Wednesday, April 16, 2014

To Begin the Three Days: Eat Standing Up

Tomorrow is Maundy Thursday, the beginning of the Great Three Days leading to Easter.  As usual, I am not ready, despite forty days warning, although I will say that I'm doing better tonight than I was this morning.  I am preaching on Maundy Thursday, which will also be first communion for a few of our fifth graders this year.  I have my sermon all written, or, more precisely, mostly written, and Holy Communion is a theme:  bread and wine, body and blood, room at the table.

Despite this, I couldn't help taking some illicit glances over at the Exodus reading, the instructions for preparing the passover feast.  There is the year-old lamb, or goat, and there is the unleavened bread, and there are the instructions for spreading the blood on the doorposts.  And then there is the curious instruction to eat with your staff in hand, your sandals on your feet, your 'loins girded' -- as if you are about to take flight, according to Exodus.
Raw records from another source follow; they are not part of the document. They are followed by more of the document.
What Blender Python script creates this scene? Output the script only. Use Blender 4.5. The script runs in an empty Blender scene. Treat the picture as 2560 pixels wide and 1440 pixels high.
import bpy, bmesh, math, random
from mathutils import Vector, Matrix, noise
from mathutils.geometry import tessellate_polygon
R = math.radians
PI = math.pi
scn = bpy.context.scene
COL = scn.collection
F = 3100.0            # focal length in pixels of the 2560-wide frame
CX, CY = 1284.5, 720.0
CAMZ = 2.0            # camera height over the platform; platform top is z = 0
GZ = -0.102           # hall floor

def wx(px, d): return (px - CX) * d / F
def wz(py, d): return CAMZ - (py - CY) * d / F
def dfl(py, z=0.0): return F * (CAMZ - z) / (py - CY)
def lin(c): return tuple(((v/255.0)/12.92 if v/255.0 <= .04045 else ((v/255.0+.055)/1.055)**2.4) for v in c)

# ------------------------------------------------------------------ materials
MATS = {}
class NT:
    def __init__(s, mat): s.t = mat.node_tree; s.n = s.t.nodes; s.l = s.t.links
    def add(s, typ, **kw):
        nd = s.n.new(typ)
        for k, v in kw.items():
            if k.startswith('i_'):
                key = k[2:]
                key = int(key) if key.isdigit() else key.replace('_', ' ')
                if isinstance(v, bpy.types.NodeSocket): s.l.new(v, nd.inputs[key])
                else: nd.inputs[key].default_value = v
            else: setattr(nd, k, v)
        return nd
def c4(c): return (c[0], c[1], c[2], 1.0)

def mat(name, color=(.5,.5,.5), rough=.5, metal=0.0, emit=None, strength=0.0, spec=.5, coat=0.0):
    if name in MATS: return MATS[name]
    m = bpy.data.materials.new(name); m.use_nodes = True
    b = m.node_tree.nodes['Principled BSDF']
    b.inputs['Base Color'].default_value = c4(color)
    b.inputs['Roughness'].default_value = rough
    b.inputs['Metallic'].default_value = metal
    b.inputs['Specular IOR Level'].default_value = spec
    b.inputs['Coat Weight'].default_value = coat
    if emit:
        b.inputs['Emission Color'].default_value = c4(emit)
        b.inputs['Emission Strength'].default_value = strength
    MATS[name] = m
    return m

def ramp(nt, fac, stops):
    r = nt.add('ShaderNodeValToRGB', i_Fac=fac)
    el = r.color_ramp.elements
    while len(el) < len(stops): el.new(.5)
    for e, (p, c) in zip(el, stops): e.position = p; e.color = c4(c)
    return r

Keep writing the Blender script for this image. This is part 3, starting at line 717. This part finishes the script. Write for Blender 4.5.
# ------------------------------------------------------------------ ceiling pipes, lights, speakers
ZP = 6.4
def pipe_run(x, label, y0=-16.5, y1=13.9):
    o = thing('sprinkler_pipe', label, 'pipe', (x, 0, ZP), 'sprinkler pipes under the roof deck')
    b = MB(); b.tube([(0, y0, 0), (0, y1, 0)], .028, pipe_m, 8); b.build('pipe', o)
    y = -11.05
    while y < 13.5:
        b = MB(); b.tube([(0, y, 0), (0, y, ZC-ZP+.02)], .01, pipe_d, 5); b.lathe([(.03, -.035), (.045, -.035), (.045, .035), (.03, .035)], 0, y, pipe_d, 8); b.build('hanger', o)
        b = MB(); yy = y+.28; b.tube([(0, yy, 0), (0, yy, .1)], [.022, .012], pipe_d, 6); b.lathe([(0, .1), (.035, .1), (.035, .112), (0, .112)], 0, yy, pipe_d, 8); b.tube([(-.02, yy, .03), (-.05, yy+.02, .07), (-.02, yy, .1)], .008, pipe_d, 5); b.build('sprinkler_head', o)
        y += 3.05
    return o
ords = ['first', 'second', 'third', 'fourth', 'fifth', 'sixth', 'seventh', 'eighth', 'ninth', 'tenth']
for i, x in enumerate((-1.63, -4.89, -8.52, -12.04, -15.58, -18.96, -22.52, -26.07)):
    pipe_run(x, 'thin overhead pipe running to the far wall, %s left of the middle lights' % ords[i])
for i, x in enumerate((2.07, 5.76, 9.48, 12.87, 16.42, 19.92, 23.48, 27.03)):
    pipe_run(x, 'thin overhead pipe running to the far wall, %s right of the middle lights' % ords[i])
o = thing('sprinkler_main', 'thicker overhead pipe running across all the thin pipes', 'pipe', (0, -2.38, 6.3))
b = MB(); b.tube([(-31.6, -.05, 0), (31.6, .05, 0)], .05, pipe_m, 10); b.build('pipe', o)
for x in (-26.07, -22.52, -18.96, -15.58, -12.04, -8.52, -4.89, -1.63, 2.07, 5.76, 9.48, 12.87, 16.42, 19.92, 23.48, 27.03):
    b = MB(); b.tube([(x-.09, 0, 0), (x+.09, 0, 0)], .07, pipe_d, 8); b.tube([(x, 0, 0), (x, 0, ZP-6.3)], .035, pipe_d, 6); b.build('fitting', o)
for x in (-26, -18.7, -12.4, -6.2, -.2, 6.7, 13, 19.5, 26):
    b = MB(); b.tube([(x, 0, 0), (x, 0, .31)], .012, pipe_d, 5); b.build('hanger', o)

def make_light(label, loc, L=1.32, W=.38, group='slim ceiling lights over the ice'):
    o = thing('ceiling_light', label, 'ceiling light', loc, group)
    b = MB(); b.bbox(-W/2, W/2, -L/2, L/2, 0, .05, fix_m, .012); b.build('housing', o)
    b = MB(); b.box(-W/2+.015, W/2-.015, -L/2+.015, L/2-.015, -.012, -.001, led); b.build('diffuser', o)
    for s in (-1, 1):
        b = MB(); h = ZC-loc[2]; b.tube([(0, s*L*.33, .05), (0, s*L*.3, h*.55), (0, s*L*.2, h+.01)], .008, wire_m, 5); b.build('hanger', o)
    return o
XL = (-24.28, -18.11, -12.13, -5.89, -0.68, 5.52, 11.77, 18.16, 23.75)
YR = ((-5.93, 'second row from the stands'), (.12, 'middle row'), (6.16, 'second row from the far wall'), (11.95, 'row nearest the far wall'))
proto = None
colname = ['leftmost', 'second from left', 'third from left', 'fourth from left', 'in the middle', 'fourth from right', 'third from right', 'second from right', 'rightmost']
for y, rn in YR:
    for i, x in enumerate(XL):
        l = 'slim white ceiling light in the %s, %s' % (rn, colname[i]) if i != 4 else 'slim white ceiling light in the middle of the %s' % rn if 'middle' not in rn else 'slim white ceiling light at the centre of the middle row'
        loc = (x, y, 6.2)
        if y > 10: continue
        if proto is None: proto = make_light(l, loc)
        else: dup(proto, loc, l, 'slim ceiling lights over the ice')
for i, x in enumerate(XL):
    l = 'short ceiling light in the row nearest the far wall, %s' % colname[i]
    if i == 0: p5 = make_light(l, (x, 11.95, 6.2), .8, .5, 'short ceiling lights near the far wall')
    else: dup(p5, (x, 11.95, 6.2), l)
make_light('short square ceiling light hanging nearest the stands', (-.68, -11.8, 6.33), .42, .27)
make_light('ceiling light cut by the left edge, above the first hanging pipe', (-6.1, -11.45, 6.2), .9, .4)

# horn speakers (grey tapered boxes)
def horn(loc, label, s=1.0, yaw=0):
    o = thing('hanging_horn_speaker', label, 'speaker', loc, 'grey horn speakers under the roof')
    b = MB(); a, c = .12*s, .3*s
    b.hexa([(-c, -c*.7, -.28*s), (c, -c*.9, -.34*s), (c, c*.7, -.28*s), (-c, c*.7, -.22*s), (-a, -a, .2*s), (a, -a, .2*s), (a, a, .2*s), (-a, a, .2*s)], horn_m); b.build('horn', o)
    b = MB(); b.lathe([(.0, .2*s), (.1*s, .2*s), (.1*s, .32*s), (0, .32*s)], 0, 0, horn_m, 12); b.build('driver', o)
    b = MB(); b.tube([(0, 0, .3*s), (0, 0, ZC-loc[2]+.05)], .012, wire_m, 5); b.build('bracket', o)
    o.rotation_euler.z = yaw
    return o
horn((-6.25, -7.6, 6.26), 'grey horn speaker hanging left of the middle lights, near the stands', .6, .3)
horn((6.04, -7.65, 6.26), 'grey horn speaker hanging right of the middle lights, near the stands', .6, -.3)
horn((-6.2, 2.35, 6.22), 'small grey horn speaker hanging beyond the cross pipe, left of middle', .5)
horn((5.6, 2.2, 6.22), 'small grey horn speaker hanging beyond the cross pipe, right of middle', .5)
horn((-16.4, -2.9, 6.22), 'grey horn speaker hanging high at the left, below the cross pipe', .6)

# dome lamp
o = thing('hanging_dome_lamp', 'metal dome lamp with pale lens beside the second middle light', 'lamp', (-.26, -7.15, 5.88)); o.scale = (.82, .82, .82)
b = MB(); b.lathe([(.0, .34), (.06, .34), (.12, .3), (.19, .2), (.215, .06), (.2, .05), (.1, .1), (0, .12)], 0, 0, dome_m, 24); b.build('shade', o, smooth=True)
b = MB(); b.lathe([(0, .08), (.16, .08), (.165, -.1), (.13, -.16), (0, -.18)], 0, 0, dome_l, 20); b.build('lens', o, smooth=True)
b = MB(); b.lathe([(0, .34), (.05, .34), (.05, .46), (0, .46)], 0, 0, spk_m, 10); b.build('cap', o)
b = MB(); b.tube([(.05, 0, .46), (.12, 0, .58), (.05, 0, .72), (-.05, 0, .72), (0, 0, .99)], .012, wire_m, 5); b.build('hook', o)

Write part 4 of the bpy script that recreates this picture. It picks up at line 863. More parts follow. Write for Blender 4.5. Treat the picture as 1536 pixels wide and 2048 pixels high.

Of course, this makes a certain sort of sense, in the context of the story.  They had to be ready to go as soon as the word came down that Pharaoh had given in to the demand:  "Let my people go."  They were on full alert, waiting and listening for the word that would set them free.

Of course, it is fascinating to me because in our day and time, we eat 'on the go' more often than is healthy for us.  We are urged to sit down and eat together more often, to take more time, to not be in such a hurry.

But this meal was meant to be eaten in a hurry, by a people who were setting out from slavery to freedom.  They were waiting for a word that would set them free, but also set them into a future they knew almost nothing about.

There is something profoundly disorienting about this.  This particular story of eating-in-a-hurry is not about meeting our own deadlines and setting our own agendas:  it is about waiting for a Word from outside ourselves to call us to action.

There is something profoundly disorienting about Lent, and the Three Days.  I never feel ready, even when I am prepared.  I never feel prepared for the bread, the body and blood, placed in my hand, the violence of the cross and all that it means.  I never feel ready for the empty tomb, the stone rolled away, the Word I have waited for, that calls me to action, to travel a way not my own.